63.10 the failure to pursue the “housing market failure”/compensation/human rights point: Claimant had objection drafted by Mr Brand CPO specialist, [an] editor of [the Compulsory Purchase Encyclopaedia] and assistance and closing submissions from 2 barristers specialising in field – not raise point for good reason (see above).”
I therefore accept that the Inspector’s own assessment of the “equality of arms” issue is both fair and accurate: see paragraph 494 of his report, which is in the following terms:
“In respect of the Inquiry itself, I am satisfied that its running allowed the Objectors fairly and reasonably to present their case with the resources available to them. These resources included advice from, and the attendance on two days of, Counsel, acting on a pro bono basis, who chose to cross-examine two of EP’s witnesses. Closing submissions were also prepared on BEVEL’s behalf by Counsel. The Inquiry programme was arranged to allow BEVEL witnesses to attend when convenient to them. Although fresh evidence was produced throughout the course of the Inquiry (on behalf of both EP and the Objectors) this was perhaps inevitable in the light of the nature of the case and examination and cross-examination of witnesses as the Inquiry progressed.
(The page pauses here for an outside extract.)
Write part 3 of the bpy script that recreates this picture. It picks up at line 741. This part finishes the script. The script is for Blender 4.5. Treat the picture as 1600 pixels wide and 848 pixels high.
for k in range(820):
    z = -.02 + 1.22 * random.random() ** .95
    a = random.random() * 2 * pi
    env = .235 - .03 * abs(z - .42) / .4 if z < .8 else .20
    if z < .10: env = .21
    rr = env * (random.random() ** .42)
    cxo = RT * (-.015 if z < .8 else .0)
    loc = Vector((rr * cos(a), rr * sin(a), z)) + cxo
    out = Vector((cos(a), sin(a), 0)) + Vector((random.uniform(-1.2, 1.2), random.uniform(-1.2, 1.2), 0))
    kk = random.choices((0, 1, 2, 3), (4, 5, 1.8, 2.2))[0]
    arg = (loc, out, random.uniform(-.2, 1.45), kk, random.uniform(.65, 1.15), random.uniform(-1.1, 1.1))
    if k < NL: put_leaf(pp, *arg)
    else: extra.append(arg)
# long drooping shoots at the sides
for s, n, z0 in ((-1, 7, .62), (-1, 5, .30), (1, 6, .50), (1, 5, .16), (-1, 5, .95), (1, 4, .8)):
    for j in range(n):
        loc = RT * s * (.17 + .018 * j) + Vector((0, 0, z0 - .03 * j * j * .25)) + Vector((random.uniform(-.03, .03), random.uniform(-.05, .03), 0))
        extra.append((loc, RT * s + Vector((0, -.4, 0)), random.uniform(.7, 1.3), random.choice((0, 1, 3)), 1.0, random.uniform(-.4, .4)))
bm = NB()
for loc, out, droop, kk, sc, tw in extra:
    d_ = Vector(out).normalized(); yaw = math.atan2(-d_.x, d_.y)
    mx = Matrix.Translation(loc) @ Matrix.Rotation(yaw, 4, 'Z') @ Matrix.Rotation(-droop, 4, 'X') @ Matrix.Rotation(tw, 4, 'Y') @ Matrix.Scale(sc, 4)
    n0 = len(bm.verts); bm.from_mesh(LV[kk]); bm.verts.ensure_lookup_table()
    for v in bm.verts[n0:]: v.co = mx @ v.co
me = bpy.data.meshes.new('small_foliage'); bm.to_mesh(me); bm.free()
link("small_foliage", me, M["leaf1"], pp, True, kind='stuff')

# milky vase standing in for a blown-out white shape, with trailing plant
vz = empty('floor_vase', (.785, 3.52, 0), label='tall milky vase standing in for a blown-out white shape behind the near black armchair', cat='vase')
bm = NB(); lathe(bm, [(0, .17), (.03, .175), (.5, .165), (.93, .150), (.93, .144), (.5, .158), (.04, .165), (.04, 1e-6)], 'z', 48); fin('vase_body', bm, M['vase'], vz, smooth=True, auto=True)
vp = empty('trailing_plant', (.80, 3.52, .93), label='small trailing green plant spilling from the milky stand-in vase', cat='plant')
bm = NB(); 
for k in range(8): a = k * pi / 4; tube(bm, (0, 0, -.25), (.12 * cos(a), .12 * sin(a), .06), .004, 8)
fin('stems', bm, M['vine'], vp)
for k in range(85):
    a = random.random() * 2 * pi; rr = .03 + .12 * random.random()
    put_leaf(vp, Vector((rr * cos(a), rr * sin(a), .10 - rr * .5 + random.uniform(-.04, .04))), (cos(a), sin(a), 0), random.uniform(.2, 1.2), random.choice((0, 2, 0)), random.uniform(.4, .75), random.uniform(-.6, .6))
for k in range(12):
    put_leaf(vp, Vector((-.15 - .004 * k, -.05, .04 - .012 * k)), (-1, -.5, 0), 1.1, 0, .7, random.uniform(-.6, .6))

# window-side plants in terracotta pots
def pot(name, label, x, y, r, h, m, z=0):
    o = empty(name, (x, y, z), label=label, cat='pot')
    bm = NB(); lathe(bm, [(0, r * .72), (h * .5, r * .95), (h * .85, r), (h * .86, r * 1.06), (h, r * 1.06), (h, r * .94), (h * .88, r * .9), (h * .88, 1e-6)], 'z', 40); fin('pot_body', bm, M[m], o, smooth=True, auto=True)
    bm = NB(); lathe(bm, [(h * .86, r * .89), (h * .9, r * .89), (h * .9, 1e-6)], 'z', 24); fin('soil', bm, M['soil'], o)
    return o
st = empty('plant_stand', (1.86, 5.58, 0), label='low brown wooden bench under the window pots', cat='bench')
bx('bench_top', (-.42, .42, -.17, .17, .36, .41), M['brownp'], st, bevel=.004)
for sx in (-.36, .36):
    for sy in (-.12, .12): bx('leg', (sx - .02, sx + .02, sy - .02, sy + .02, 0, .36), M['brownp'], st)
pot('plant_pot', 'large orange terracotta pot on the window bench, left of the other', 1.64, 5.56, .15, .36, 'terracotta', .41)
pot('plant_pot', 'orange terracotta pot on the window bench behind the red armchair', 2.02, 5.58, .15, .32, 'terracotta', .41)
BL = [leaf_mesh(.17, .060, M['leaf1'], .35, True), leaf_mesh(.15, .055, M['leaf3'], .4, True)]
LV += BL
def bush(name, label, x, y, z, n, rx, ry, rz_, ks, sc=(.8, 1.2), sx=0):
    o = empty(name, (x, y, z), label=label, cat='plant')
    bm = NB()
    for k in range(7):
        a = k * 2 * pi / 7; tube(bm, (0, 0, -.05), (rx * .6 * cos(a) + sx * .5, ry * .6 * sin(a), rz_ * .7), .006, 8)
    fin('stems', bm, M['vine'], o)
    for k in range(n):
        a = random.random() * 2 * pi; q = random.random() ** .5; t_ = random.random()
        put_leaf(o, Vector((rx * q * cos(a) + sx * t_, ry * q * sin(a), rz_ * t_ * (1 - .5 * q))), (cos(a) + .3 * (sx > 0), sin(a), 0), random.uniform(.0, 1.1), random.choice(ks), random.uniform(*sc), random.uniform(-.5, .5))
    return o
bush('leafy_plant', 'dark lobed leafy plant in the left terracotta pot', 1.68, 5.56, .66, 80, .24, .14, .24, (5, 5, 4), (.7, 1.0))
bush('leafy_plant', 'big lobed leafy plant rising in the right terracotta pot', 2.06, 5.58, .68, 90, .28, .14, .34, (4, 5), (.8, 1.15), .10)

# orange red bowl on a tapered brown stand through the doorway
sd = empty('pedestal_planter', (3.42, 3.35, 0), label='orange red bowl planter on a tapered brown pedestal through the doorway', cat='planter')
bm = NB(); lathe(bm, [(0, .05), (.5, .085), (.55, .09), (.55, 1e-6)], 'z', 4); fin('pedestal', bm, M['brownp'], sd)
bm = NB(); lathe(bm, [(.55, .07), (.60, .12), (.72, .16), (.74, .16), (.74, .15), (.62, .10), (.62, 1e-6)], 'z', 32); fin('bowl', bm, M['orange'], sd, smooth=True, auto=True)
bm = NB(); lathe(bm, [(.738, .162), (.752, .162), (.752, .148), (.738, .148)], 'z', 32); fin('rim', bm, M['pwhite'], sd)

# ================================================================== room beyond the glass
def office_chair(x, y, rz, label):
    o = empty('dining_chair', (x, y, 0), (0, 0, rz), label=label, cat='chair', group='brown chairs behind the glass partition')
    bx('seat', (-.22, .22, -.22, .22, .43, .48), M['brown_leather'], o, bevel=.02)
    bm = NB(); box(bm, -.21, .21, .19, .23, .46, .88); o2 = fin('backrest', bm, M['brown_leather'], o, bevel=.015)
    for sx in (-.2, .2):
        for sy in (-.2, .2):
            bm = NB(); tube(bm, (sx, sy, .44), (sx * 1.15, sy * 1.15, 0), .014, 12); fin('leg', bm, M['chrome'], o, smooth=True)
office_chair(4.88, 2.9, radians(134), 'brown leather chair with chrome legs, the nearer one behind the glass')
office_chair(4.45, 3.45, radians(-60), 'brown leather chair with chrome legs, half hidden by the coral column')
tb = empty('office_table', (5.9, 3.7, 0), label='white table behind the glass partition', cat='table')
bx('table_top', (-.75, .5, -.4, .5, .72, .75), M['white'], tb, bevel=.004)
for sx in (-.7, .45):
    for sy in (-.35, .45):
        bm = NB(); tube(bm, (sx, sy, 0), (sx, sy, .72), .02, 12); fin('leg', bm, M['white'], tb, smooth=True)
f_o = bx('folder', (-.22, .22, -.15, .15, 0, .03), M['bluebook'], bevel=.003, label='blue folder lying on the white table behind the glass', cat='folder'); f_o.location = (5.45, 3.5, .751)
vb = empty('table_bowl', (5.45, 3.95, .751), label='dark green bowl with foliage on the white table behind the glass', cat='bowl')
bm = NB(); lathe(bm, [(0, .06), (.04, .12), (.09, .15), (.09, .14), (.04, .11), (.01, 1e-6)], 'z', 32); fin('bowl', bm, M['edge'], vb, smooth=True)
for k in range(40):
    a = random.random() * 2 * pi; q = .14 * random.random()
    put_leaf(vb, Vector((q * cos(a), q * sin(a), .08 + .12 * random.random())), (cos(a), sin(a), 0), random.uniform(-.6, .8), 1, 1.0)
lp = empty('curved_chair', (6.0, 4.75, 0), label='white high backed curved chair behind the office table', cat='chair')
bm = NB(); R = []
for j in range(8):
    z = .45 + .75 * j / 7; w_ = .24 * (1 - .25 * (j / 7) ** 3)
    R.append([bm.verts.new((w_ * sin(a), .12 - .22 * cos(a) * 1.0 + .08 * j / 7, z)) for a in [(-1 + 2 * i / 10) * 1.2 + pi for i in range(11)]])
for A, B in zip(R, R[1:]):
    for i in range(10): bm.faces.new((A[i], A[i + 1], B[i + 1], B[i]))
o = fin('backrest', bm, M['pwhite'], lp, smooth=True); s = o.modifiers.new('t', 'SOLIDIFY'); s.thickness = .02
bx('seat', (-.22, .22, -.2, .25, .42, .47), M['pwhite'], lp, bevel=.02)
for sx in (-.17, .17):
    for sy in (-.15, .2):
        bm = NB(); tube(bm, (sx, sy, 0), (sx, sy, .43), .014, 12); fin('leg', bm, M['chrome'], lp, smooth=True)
There were no requests for any substantive adjournments to allow new material to be studied.”
Accordingly, for those reasons, I am satisfied that the third ground of challenge fails.
Conclusion. For the reasons already given, I have come to the firm conclusion that this challenge succeeds on both Ground 1 and Ground 2 (to the limited extent indicated in paragraph 54 above). I will hear further submissions from Counsel as to the appropriate form of Order and with regard to any consequential applications.